Okazało się, że Jankowski idealnie przewidział końcowy rezultat niedzielnego spotkania. Na dwie minuty przed końcem meczu z Macedończykami podopieczni Michaela Bieglera mieli aż cztery punkty więcej od rywala, ale popełniali kolejne błędy i ich przewaga topniała bardzo szybko. - Gdy na minutę przed końcem prowadziliśmy jednym golem i mieliśmy piłkę wydawało mi się, że obie drużyny zdążą trafić jeszcze po razie i faktycznie wygramy różnicą tej jednej bramki. Wyszło trochę inaczej bo straciliśmy piłkę i przeciwnicy mieli trochę czasu na wyrównanie, ale... znowu byłem spokojny - zapewnia najsłynniejszy w ostatnich dniach kibic polskich szczypiornistów.
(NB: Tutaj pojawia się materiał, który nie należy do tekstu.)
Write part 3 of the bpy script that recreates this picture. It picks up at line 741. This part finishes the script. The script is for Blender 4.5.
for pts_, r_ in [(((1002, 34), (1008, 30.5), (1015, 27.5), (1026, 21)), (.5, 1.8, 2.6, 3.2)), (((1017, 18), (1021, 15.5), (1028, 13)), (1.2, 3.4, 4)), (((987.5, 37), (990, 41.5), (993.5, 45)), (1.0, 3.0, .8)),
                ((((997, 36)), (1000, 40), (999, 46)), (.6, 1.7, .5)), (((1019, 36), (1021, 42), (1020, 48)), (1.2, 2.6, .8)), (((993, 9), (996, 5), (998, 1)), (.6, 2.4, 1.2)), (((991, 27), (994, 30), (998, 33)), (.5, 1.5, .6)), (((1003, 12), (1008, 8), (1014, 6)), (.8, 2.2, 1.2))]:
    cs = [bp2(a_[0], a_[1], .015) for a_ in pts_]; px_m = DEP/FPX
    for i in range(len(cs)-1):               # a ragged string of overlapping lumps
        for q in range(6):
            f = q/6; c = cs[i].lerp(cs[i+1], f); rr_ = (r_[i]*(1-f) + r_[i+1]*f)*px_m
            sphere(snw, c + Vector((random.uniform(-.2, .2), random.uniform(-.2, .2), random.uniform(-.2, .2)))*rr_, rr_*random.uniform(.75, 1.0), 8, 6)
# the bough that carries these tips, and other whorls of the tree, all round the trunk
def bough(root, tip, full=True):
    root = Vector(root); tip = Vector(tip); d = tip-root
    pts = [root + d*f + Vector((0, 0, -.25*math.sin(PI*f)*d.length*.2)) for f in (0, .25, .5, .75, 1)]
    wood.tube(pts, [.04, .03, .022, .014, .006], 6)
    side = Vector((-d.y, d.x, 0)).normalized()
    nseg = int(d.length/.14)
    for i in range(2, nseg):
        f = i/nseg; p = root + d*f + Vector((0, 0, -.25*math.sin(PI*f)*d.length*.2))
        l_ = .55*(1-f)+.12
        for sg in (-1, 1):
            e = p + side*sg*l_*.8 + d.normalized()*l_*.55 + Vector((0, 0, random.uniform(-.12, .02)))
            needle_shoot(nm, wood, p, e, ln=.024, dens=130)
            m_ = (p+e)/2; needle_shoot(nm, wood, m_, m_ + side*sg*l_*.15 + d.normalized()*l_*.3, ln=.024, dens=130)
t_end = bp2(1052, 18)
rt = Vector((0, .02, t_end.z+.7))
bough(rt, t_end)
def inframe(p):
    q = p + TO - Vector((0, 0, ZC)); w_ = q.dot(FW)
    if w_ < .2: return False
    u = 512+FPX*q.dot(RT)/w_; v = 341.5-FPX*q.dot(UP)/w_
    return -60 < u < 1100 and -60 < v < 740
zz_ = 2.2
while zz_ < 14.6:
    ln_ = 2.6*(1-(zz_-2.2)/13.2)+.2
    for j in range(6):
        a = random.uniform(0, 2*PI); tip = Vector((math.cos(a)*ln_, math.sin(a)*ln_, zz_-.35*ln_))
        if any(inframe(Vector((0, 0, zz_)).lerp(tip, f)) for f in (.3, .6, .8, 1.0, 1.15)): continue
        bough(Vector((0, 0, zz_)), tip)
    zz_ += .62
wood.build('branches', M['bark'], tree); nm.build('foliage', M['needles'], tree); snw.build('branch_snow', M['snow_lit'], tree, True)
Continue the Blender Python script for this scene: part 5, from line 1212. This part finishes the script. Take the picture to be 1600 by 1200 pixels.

Były bramkarz Ruchu Radzionków przyznaje, że lubi obserwować grę bramkarzy w piłce ręcznej. - Podziwiam zawodników grających w tej dyscyplinie sportu na bramce. Pamiętam jak sam, przy okazji meczów reprezentacji szkoły w szczypiorniaka pełniłem tą rolę. Stoisz między słupkami, gość wyskakuje z szóstego metra, właściwie to myślałem wtedy przede wszystkim o tym by nie dostać w twarz. Dla mnie to straszna fucha - śmieje się golkiper, który sam bronił dostępu do bramki "Cidrów" gdy te grały jeszcze w I lidze. - Ale tylu zdjęć co w niedzielę ze mną w roli głównej nigdy nie było. Siedziałem przede wszystkim na ławce, a tym z ławki zdjęć się nie robi - śmieje się Jankowski.

Dziś jest trenerem bramkarzy "żółto-czarnych", ale jego pasją są też podróże, najlepiej w roli kibica. - Bo wtedy łączę to co kocham więc to rewelacyjna sprawa. Za kadrą piłkarzy jechałem już m.in. do Anglii, Mołdawii, Gruzji, Irlandii, Szkocji, oglądałem na żywo derby Belgradu, przeżyłem mnóstwo niezapomnianych chwil. Lubię też przyjrzeć się "na żywo" innym dyscyplinom sportu, nie ograniczam się tylko do futbolu - opowiada Jankowski. I zastanawia się nad pójściem na kolejny mecz polskich szczypiornistów: - Pierwotnie chciałem iść tylko na ten jeden mecz z Macedonią, ale całkiem możliwe że pojawię się też na kolejnym. Mam już nawet jakieś nowe pomysły na kolejny tekst - uśmiecha się bohater trybun z niedzielnego meczu na Tauron Arenie w Krakowie.